Arrêt du 28 juin 2006
Ire Cour de droit public

MM. les Juges Féraud, Président,
Aeschlimann et Fonjallaz.
Greffier: M. Jomini.

les époux Z.________,
Y.________ et X.________,
A.________ et B.________,
recourants et expropriés,
tous représentés par Me Jacques Philippoz, avocat,

contre

Commission fédérale d'estimation du 3e arrondissement, c/o Me Alphonse-Marie
Veuthey, avocat, secrétaire de la CFE,
Energie Ouest Suisse (EOS) SA, expropriante, représentée par Me Chantal
Ducrot, avocate,

expropriation, retard à statuer,

recours de droit administratif contre la Commission fédérale d'estimation du
3e arrondissement.

Faits:

A.
Une procédure d'expropriation (procédure sommaire) a été ouverte en 1997 à la
requête de la société anonyme L'Energie de l'Ouest-Suisse, afin de permettre
à cette société d'acquérir certains droits nécessaires au passage des
conducteurs d'une nouvelle ligne électrique aérienne (ligne 380/132 kV
EOS-CFF Saint-Triphon - Chamoson) sur le territoire de la commune de
Saint-Maurice, en particulier sur la parcelle n° 1370, propriété des frères
B.________ et A.________, et sur la parcelle n° 2515, appartenant à
X.________ et Y.________ (les époux Z.________ ont l'usufruit de cet
immeuble).
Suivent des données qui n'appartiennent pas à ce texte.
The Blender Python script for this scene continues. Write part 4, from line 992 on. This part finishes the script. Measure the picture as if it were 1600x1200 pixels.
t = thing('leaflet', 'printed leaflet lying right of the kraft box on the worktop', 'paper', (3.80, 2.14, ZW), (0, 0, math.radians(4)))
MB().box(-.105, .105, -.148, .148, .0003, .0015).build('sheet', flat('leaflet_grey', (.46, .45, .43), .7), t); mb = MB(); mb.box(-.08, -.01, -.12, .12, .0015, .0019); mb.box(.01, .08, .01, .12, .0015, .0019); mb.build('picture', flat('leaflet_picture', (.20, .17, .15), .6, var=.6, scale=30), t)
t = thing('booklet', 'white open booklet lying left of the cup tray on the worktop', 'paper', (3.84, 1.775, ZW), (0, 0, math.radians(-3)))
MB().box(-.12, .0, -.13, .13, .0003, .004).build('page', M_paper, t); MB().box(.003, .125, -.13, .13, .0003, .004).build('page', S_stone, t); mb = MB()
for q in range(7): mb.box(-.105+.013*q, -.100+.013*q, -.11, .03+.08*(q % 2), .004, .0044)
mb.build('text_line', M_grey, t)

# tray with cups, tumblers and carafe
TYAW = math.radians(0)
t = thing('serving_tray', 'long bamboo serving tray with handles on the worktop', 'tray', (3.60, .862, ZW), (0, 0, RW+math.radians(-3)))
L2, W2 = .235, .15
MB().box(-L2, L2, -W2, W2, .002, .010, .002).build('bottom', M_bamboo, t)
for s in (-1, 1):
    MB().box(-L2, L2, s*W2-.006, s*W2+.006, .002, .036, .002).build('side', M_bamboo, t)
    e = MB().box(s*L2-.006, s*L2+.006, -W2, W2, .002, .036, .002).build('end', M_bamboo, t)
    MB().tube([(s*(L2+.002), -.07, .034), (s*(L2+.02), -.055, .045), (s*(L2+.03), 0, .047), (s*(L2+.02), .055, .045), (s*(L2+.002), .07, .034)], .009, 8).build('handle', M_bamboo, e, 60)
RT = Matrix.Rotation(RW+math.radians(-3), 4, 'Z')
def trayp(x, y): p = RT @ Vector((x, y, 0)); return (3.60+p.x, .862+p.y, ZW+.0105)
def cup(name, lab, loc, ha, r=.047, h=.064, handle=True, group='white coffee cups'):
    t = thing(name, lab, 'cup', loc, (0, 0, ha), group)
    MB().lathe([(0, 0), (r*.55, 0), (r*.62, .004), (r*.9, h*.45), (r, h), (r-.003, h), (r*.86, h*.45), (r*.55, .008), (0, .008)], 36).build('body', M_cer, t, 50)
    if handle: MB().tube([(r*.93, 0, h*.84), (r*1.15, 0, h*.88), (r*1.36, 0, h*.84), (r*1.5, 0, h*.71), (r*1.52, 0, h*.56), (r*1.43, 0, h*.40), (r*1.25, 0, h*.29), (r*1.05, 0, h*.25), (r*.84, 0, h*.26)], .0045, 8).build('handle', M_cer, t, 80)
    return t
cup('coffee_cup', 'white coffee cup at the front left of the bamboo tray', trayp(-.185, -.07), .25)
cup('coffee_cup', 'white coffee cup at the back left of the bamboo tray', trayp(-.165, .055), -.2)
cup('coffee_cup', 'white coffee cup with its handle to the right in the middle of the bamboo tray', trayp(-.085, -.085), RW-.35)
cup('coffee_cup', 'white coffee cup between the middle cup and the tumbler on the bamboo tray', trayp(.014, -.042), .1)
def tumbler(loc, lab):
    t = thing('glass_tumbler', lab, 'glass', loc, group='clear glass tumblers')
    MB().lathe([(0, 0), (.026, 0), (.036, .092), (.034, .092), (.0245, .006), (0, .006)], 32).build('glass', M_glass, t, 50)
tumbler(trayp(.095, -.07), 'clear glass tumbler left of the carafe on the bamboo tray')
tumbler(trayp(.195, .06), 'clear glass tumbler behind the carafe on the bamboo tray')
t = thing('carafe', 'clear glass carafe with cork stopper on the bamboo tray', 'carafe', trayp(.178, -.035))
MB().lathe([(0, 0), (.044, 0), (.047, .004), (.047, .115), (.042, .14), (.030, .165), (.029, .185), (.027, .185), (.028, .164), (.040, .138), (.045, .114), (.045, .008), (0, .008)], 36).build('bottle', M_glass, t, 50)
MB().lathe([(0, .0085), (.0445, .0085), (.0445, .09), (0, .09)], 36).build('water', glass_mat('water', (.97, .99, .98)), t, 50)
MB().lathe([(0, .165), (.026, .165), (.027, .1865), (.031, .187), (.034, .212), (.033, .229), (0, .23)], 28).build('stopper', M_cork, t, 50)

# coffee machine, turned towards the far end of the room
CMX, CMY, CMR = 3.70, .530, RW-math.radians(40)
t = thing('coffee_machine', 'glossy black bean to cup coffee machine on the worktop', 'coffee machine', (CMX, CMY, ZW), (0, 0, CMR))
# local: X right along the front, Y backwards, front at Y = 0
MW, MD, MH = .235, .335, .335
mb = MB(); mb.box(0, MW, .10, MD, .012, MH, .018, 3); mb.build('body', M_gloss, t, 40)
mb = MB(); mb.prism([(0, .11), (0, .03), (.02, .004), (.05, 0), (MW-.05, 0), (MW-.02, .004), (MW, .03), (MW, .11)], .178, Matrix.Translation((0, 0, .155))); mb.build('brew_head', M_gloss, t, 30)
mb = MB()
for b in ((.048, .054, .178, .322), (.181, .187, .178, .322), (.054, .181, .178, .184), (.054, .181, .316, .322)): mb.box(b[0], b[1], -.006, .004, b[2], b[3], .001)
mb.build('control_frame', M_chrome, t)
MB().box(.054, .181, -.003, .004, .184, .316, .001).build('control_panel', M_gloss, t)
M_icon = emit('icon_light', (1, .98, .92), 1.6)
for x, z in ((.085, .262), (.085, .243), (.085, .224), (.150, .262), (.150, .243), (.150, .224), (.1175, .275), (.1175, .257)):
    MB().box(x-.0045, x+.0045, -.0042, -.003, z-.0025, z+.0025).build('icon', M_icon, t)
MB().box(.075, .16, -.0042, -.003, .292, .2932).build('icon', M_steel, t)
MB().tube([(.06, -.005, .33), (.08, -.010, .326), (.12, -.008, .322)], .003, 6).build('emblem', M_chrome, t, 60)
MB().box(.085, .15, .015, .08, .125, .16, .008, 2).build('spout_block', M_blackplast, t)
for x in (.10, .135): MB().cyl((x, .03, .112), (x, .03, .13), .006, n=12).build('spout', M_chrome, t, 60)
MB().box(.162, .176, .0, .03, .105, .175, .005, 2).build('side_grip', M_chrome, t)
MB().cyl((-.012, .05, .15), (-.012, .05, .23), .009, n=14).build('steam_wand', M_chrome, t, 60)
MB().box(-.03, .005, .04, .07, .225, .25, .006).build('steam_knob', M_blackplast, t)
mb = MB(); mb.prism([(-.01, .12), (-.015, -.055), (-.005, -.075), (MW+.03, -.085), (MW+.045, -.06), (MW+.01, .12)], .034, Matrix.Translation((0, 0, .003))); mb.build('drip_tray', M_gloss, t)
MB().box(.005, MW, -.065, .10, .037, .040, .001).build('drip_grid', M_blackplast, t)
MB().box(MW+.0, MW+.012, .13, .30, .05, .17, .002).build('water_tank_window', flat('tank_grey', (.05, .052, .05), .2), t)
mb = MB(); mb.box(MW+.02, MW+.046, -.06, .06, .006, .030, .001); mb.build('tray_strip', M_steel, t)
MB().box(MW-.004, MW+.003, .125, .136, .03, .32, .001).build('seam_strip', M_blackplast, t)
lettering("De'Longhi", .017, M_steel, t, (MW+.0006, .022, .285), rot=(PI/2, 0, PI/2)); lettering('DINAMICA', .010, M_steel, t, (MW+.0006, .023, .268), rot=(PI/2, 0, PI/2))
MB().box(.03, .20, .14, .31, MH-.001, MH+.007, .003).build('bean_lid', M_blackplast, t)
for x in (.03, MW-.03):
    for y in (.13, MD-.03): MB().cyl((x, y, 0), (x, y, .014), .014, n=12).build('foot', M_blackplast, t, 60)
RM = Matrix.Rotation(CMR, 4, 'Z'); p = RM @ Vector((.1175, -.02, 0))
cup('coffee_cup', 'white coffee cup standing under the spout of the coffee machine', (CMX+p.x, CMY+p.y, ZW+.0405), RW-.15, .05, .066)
Dans ces deux cas, une procédure d'estimation a été ouverte à la
fin de l'année 2000 par le Président de la Commission fédérale d'estimation
du 3e arrondissement.
Par deux décisions distinctes du 27 février 2002, la Commission fédérale a
statué sur les prétentions des frères A.________ et B.________, d'une part,
et sur celles des consorts X.________. Y.________, Z.________, d'autre part.
Dans les deux cas, les expropriés ont recouru au Tribunal fédéral. Les
recours de droit administratif ont l'un et l'autre été admis par arrêt du 22
juillet 2003: les deux décisions de la Commission fédérale ont été annulées,
avec renvoi de l'affaire à cette autorité pour nouvelle décision (arrêt
1E.14/2002 dans la cause A.________ et B.________, publié aux ATF 129 II 420;
arrêt 1E.17/2002 dans la cause X.________, Y.________, Z.________). Le
Tribunal fédéral a mentionné, dans chaque arrêt, les lacunes de la décision
d'estimation, puis donné des indications sur les points restant à traiter
(cf. consid. 8 de l'arrêt 1E.14/2002 et consid. 8 de l'arrêt 1E.17/2002).

B.
Après le renvoi des affaires en première instance, dans le cadre de la
procédure probatoire, un architecte - non membre de la Commission fédérale -
a été désigné le 9 janvier 2004 comme expert spécial, avec la mission
d'estimer le prix du marché des deux immeubles précités. Cet architecte a
déposé le 25 décembre 2004 deux rapports d'expertise (un par immeuble). La
fixation des indemnités dues à cet expert spécial a fait l'objet d'une
contestation. Par un arrêt rendu le 20 mars 2006, le Tribunal fédéral a
déclaré irrecevable un recours formé par l'architecte contre les décisions du
7 octobre 2005 par lesquelles le Président de la Commission fédérale arrêtait
le montant de ses honoraires (arrêt 1E.5/2006).

C.
Agissant conjointement, les frères A.________ et B.________ et les consorts
X.________, Y.________. Z.________ ont déposé le 5 mai 2006 auprès du
Tribunal fédéral un recours de droit administratif, pour déni de justice
formel. Ils se plaignent de l'absence de décision définitive sur
l'indemnisation environ six ans après l'ouverture de la procédure
d'estimation. Ils concluent à ce que la Commission fédérale soit "sommée de
statuer dans les plus brefs délais, à savoir notamment rendre une décision
concernant la surexpertise demandée par la partie expropriante EOS S.A., et
rendre une décision finale d'expropriation dans des délais extrêmement brefs,
avec date limite".
La Commission fédérale a produit son dossier en présentant quelques
observations au sujet de l'instruction. Dans sa réponse du 7 juin 2006, cette
autorité indique que les parties ont été citées à une audience fixée le 9
juin 2006. Le Tribunal fédéral a ensuite été informé que cette audience avait
été reportée au 26 juillet 2006, à la requête de l'expropriante, et que le
Président demanderait aux parties d'exprimer leur avis concernant une
éventuelle nouvelle expertise.
Invitée à répondre au recours, la société EOS s'en remet à justice.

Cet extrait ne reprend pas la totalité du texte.